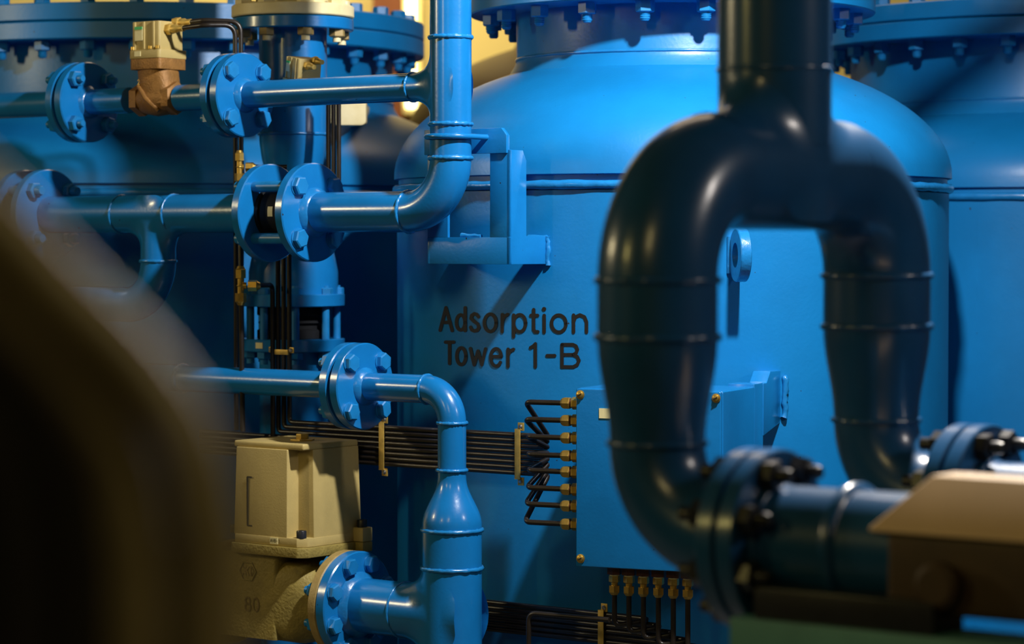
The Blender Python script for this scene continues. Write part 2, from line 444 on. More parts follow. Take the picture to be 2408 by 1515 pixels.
# lower run to the wafer valve
Cc = V((RXY.x, RXY.y, zc))
F2 = go(Cc, Pd, 742)
F2R = .112
MB().cyl(F2, Cc - Pd * Rl, r80, 48).build('pipe', 'blue', riser)
weld(riser, Cc - Pd * (Rl + .001), Pd, r80, .0040)
MB().lathe(F2, Pd, [(r80 + .012, -.002), (r80 + .010, .005), (r80 + .003, .012), (r80, .016)], 48).build('weld_bead', 'blue_weld', riser, ang=60)
flange(riser, F2, -Pd, F2R, .024)
G2 = go(Cc, Pd, 640)                # face of the far flange, towards the valve
bl = (F2 - G2).length
bolts(riser, F2, Pd, .083, 4, PI / 4, -bl - .024, 0, .038, shank=.0125)

# gasket of the top pair
MB().lathe(F1, -Pd, [(.03, FT), (FR * .72, FT), (FR * .72, FT + .008), (.03, FT + .008)], 48).build('gasket', 'gasket', riser)

# ================================================================== top line: short spool, solenoid valve, left pair
mid = thing('flanged_pipe', 'short blue pipe on the left carrying the bronze valve between two flanges', 'pipe', go(A, Pd, 360))
flange(mid, F1 - Pd * (FT + .008), -Pd, FR, FT)
F0 = go(A, Pd, 212)
flange(mid, F0, -Pd, FR, FT)
vL, vR = go(A, Pd, 292), go(A, Pd, 438)
MB().cyl(F0, vL + Pd * .02, r50, 40).build('pipe', 'blue', mid)
MB().cyl(vR - Pd * .02, F1 - Pd * (2 * FT), r50, 40).build('pipe', 'blue', mid)
MB().lathe(F0, Pd, [(r50 + .010, -.002), (r50 + .004, .006), (r50, .010)], 40).build('weld_bead', 'blue_weld', mid, ang=60)
MB().lathe(F0, -Pd, [(.03, FT), (FR * .72, FT), (FR * .72, FT + .008), (.03, FT + .008)], 48).build('gasket', 'gasket', mid)
bolts(mid, F0, Pd, .076, 4, PI / 4, -(2 * FT + .008), 0, .035, head=.017, stud=.016, hex_head=False)
lft = thing('flanged_pipe', 'blue pipe coming in at the left edge behind the nutted flange', 'pipe', go(A, Pd, 60))
flange(lft, F0 - Pd * (FT + .008), -Pd, FR, FT)
MB().cyl(F0 - Pd * .05, F0 - Pd * .75, r50, 40).build('pipe', 'blue', lft)

def rbox(O, ax, half, r, taper=1., n=5):
    """upright box with rounded vertical edges: ring of the bottom, ring of the top"""
    a, bb, c = ax
    rs = []
    for zz, k in ((-1, 1.), (1, taper)):
        ring = []
        for q, (sx, sy) in enumerate(((1, 1), (-1, 1), (-1, -1), (1, -1))):
            for i in range(n + 1):
                t = PI / 2 * q + PI / 2 * i / n
                ring.append(O + a * ((sx * (half[0] * k - r)) + r * math.cos(t)) + bb * ((sy * (half[1] * k - r)) + r * math.sin(t)) + c * (half[2] * zz))
        rs.append(ring)
    return rs
def solenoid(label, O, ax, nn, up, s=1., short=False):
    """bronze angle-seat valve under a khaki actuator; O = centre of its run"""
    root = thing('solenoid_valve', label, 'valve', O)
    a, n, u = ax, nn, up
    bz = 0 if not short else .055
    # housing
    z1, z2, z3, z4 = .068 * s, .094 * s, .114 * s, .181 * s
    hw, hd = .047 * s, .043 * s
    MB().rings(rbox(O + u * ((z3 + z4) / 2), (a, n, u), (hw * .94, hd * .94, (z4 - z3) / 2), .006 * s)).build('actuator_housing', 'khaki', root, bev=.0015, ang=40)
    for sx in (-.045,): pass
    b = MB()
    for sx in (-.036, -.006, .026):
        b.box(O + a * sx * s + n * (hd * .94) + u * ((z3 + z4) / 2), (a, n, u), (.004 * s, .003 * s, (z4 - z3) / 2 * .98))
    b.build('rib', 'khaki', root, bev=.001)
    MB().rings(rbox(O + u * ((z2 + z3) / 2), (a, n, u), (hw * 1.08, hd * 1.1, (z3 - z2) / 2), .008 * s)).build('adapter_plate', 'khaki', root, bev=.001, ang=40)
    lb = MB().box(O - a * .019 * s + n * (hd * .94 + .0042 * s) + u * (.152 * s), (a, n, u), (.0125 * s, .0006, .016 * s)).build('nameplate', 'label', root)
    MB().box(O - a * .019 * s + n * (hd * .94 + .0052 * s) + u * (.1655 * s), (a, n, u), (.0125 * s, .0006, .0035 * s)).build('green_band', 'green', lb)
    MB().box(O - a * .020 * s + n * (hd * 1.1 + .0006) + u * (.105 * s), (a, n, u), (.010 * s, .0006, .006 * s)).build('tag', 'label', root)
    for sx in (-.040, .018, .042):
        c = O + a * sx * s + n * hd * s * 1.0 + u * (z3 + .001)
        MB().lathe(c, u, [(.0055 * s, 0), (.0055 * s, .007 * s), (.003 * s, .008 * s)], 12).build('screw', 'brass', root)
    # cable connectors on the right side
    for dz, dn in ((.178, -.014), (.162, .012)):
        c = O + a * (hw * .9) + u * dz * s + n * dn * s
        b = MB(); b.hexa(c, c + a * .018 * s, .024 * s, .3, .002); b.lathe(c + a * .018 * s, a, [(.010 * s, 0), (.010 * s, .014 * s), (.0075 * s, .018 * s), (.0075 * s, .036 * s)], 16)
        b.build('connector', 'brass_strip', root)
    # bronze neck, collar
    MB().rings(rbox(O + u * ((z1 + z2) / 2), (a, n, u), (hw * 1.06, hd * 1.08, (z2 - z1) / 2), .009 * s)).build('bonnet', 'bronze', root, bev=.0015, ang=40)
    body = MB()
    if not short:
        pr = [(.0325, -.066), (.0335, -.064), (.0335, -.044), (.0325, -.042)]
        body.lathe(O, a, [(.0335 * s, -.042 * s), (.037 * s, -.025 * s), (.041 * s, 0), (.038 * s, .03 * s), (.0345 * s, .045 * s)], 40)
        for sg in (-1, 1):
            body.hexa(O + a * sg * .042 * s, O + a * sg * .068 * s, .068 * s, PI / 6, .004 * s)
        # neck: round at the run, wide at the bonnet, leaning
        rs = []
        for t in range(7):
            f = t / 6; zz = (-.012 + (z1 / s + .012) * f) * s
            rx = (.047 - .001 * f + .010 * (1 - f) ** 2) * s; ry = (.037 + .004 * f) * s
            off = a * (.010 * (1 - f) * s)
            rs.append([O + off + u * zz + a * rx * math.copysign(abs(math.cos(q)) ** .7, math.cos(q)) + n * ry * math.copysign(abs(math.sin(q)) ** .7, math.sin(q)) for q in [2 * PI * k / 36 for k in range(36)]])
        body.rings(rs)
        # slanting seat rib
        body.tube([O - a * .030 * s + u * .030 * s + n * .034 * s, O + n * .042 * s - a * .0 * s, O + a * .030 * s - u * .030 * s + n * .028 * s], .006 * s, 10)
        body.build('valve_body', 'bronze', root, ang=42)
        small_text('2', O - a * .030 * s + n * (.0385 * s) + u * .045 * s, a, u, .012 * s, .26).build('cast_number', 'brass_strip', root)
    else:
        body.lathe(O + u * .035 * s, u, [(.03 * s, 0), (.033 * s, .05 * s)], 32); body.build('valve_body', 'bronze', root, ang=42)
    return root
Vc = go(A, Pd, 372)
sol = solenoid('bronze solenoid valve with khaki box and green-topped nameplate on the upper left pipe', Vc, Pd, Nd, Z, 1.0)
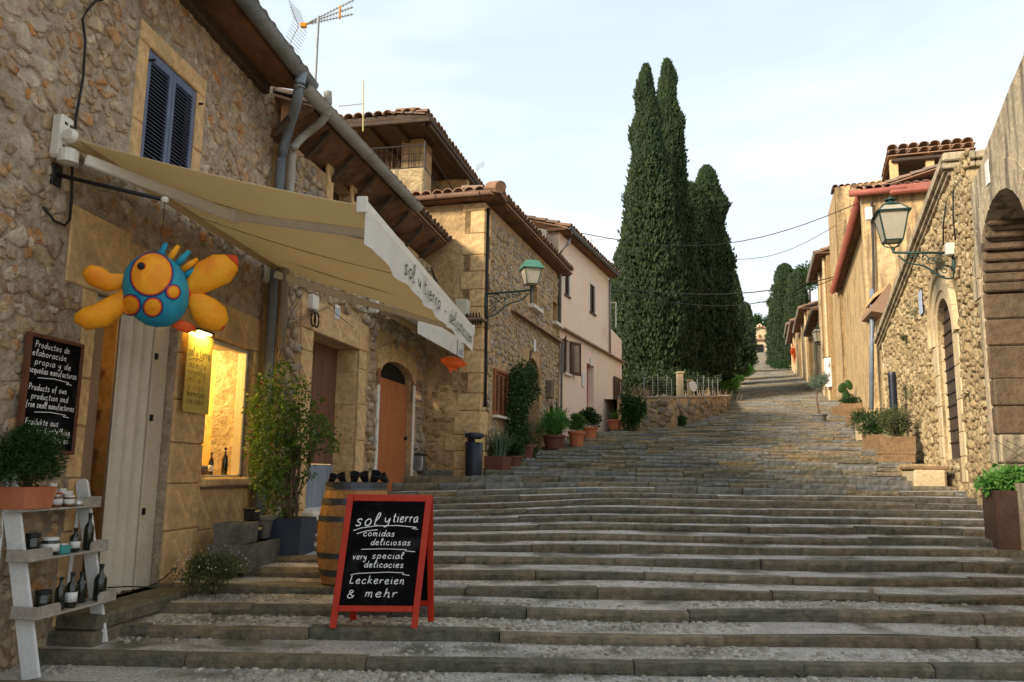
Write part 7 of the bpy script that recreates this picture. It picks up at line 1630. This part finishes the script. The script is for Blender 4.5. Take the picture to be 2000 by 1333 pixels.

◆ ◆ ◆ ◆ ◆

Quote every entry exactly, with the pictures omitted.

The Blender Python script for this scene continues. Write part 2, from line 444 on. More parts follow. Take the picture to be 2408 by 1515 pixels.
# lower run to the wafer valve
Cc = V((RXY.x, RXY.y, zc))
F2 = go(Cc, Pd, 742)
F2R = .112
MB().cyl(F2, Cc - Pd * Rl, r80, 48).build('pipe', 'blue', riser)
weld(riser, Cc - Pd * (Rl + .001), Pd, r80, .0040)
MB().lathe(F2, Pd, [(r80 + .012, -.002), (r80 + .010, .005), (r80 + .003, .012), (r80, .016)], 48).build('weld_bead', 'blue_weld', riser, ang=60)
flange(riser, F2, -Pd, F2R, .024)
G2 = go(Cc, Pd, 640)                # face of the far flange, towards the valve
bl = (F2 - G2).length
bolts(riser, F2, Pd, .083, 4, PI / 4, -bl - .024, 0, .038, shank=.0125)

# gasket of the top pair
MB().lathe(F1, -Pd, [(.03, FT), (FR * .72, FT), (FR * .72, FT + .008), (.03, FT + .008)], 48).build('gasket', 'gasket', riser)

# ================================================================== top line: short spool, solenoid valve, left pair
mid = thing('flanged_pipe', 'short blue pipe on the left carrying the bronze valve between two flanges', 'pipe', go(A, Pd, 360))
flange(mid, F1 - Pd * (FT + .008), -Pd, FR, FT)
F0 = go(A, Pd, 212)
flange(mid, F0, -Pd, FR, FT)
vL, vR = go(A, Pd, 292), go(A, Pd, 438)
MB().cyl(F0, vL + Pd * .02, r50, 40).build('pipe', 'blue', mid)
MB().cyl(vR - Pd * .02, F1 - Pd * (2 * FT), r50, 40).build('pipe', 'blue', mid)
MB().lathe(F0, Pd, [(r50 + .010, -.002), (r50 + .004, .006), (r50, .010)], 40).build('weld_bead', 'blue_weld', mid, ang=60)
MB().lathe(F0, -Pd, [(.03, FT), (FR * .72, FT), (FR * .72, FT + .008), (.03, FT + .008)], 48).build('gasket', 'gasket', mid)
bolts(mid, F0, Pd, .076, 4, PI / 4, -(2 * FT + .008), 0, .035, head=.017, stud=.016, hex_head=False)
lft = thing('flanged_pipe', 'blue pipe coming in at the left edge behind the nutted flange', 'pipe', go(A, Pd, 60))
flange(lft, F0 - Pd * (FT + .008), -Pd, FR, FT)
MB().cyl(F0 - Pd * .05, F0 - Pd * .75, r50, 40).build('pipe', 'blue', lft)

def rbox(O, ax, half, r, taper=1., n=5):
    """upright box with rounded vertical edges: ring of the bottom, ring of the top"""
    a, bb, c = ax
    rs = []
    for zz, k in ((-1, 1.), (1, taper)):
        ring = []
        for q, (sx, sy) in enumerate(((1, 1), (-1, 1), (-1, -1), (1, -1))):
            for i in range(n + 1):
                t = PI / 2 * q + PI / 2 * i / n
                ring.append(O + a * ((sx * (half[0] * k - r)) + r * math.cos(t)) + bb * ((sy * (half[1] * k - r)) + r * math.sin(t)) + c * (half[2] * zz))
        rs.append(ring)
    return rs
def solenoid(label, O, ax, nn, up, s=1., short=False):
    """bronze angle-seat valve under a khaki actuator; O = centre of its run"""
    root = thing('solenoid_valve', label, 'valve', O)
    a, n, u = ax, nn, up
    bz = 0 if not short else .055
    # housing
    z1, z2, z3, z4 = .068 * s, .094 * s, .114 * s, .181 * s
    hw, hd = .047 * s, .043 * s
    MB().rings(rbox(O + u * ((z3 + z4) / 2), (a, n, u), (hw * .94, hd * .94, (z4 - z3) / 2), .006 * s)).build('actuator_housing', 'khaki', root, bev=.0015, ang=40)
    for sx in (-.045,): pass
    b = MB()
    for sx in (-.036, -.006, .026):
        b.box(O + a * sx * s + n * (hd * .94) + u * ((z3 + z4) / 2), (a, n, u), (.004 * s, .003 * s, (z4 - z3) / 2 * .98))
    b.build('rib', 'khaki', root, bev=.001)
    MB().rings(rbox(O + u * ((z2 + z3) / 2), (a, n, u), (hw * 1.08, hd * 1.1, (z3 - z2) / 2), .008 * s)).build('adapter_plate', 'khaki', root, bev=.001, ang=40)
    lb = MB().box(O - a * .019 * s + n * (hd * .94 + .0042 * s) + u * (.152 * s), (a, n, u), (.0125 * s, .0006, .016 * s)).build('nameplate', 'label', root)
    MB().box(O - a * .019 * s + n * (hd * .94 + .0052 * s) + u * (.1655 * s), (a, n, u), (.0125 * s, .0006, .0035 * s)).build('green_band', 'green', lb)
    MB().box(O - a * .020 * s + n * (hd * 1.1 + .0006) + u * (.105 * s), (a, n, u), (.010 * s, .0006, .006 * s)).build('tag', 'label', root)
    for sx in (-.040, .018, .042):
        c = O + a * sx * s + n * hd * s * 1.0 + u * (z3 + .001)
        MB().lathe(c, u, [(.0055 * s, 0), (.0055 * s, .007 * s), (.003 * s, .008 * s)], 12).build('screw', 'brass', root)
    # cable connectors on the right side
    for dz, dn in ((.178, -.014), (.162, .012)):
        c = O + a * (hw * .9) + u * dz * s + n * dn * s
        b = MB(); b.hexa(c, c + a * .018 * s, .024 * s, .3, .002); b.lathe(c + a * .018 * s, a, [(.010 * s, 0), (.010 * s, .014 * s), (.0075 * s, .018 * s), (.0075 * s, .036 * s)], 16)
        b.build('connector', 'brass_strip', root)
    # bronze neck, collar
    MB().rings(rbox(O + u * ((z1 + z2) / 2), (a, n, u), (hw * 1.06, hd * 1.08, (z2 - z1) / 2), .009 * s)).build('bonnet', 'bronze', root, bev=.0015, ang=40)
    body = MB()
    if not short:
        pr = [(.0325, -.066), (.0335, -.064), (.0335, -.044), (.0325, -.042)]
        body.lathe(O, a, [(.0335 * s, -.042 * s), (.037 * s, -.025 * s), (.041 * s, 0), (.038 * s, .03 * s), (.0345 * s, .045 * s)], 40)
        for sg in (-1, 1):
            body.hexa(O + a * sg * .042 * s, O + a * sg * .068 * s, .068 * s, PI / 6, .004 * s)
        # neck: round at the run, wide at the bonnet, leaning
        rs = []
        for t in range(7):
            f = t / 6; zz = (-.012 + (z1 / s + .012) * f) * s
            rx = (.047 - .001 * f + .010 * (1 - f) ** 2) * s; ry = (.037 + .004 * f) * s
            off = a * (.010 * (1 - f) * s)
            rs.append([O + off + u * zz + a * rx * math.copysign(abs(math.cos(q)) ** .7, math.cos(q)) + n * ry * math.copysign(abs(math.sin(q)) ** .7, math.sin(q)) for q in [2 * PI * k / 36 for k in range(36)]])
        body.rings(rs)
        # slanting seat rib
        body.tube([O - a * .030 * s + u * .030 * s + n * .034 * s, O + n * .042 * s - a * .0 * s, O + a * .030 * s - u * .030 * s + n * .028 * s], .006 * s, 10)
        body.build('valve_body', 'bronze', root, ang=42)
        small_text('2', O - a * .030 * s + n * (.0385 * s) + u * .045 * s, a, u, .012 * s, .26).build('cast_number', 'brass_strip', root)
    else:
        body.lathe(O + u * .035 * s, u, [(.03 * s, 0), (.033 * s, .05 * s)], 32); body.build('valve_body', 'bronze', root, ang=42)
    return root
Vc = go(A, Pd, 372)
sol = solenoid('bronze solenoid valve with khaki box and green-topped nameplate on the upper left pipe', Vc, Pd, Nd, Z, 1.0)
Write part 7 of the bpy script that recreates this picture. It picks up at line 1630. This part finishes the script. The script is for Blender 4.5. Take the picture to be 2000 by 1333 pixels.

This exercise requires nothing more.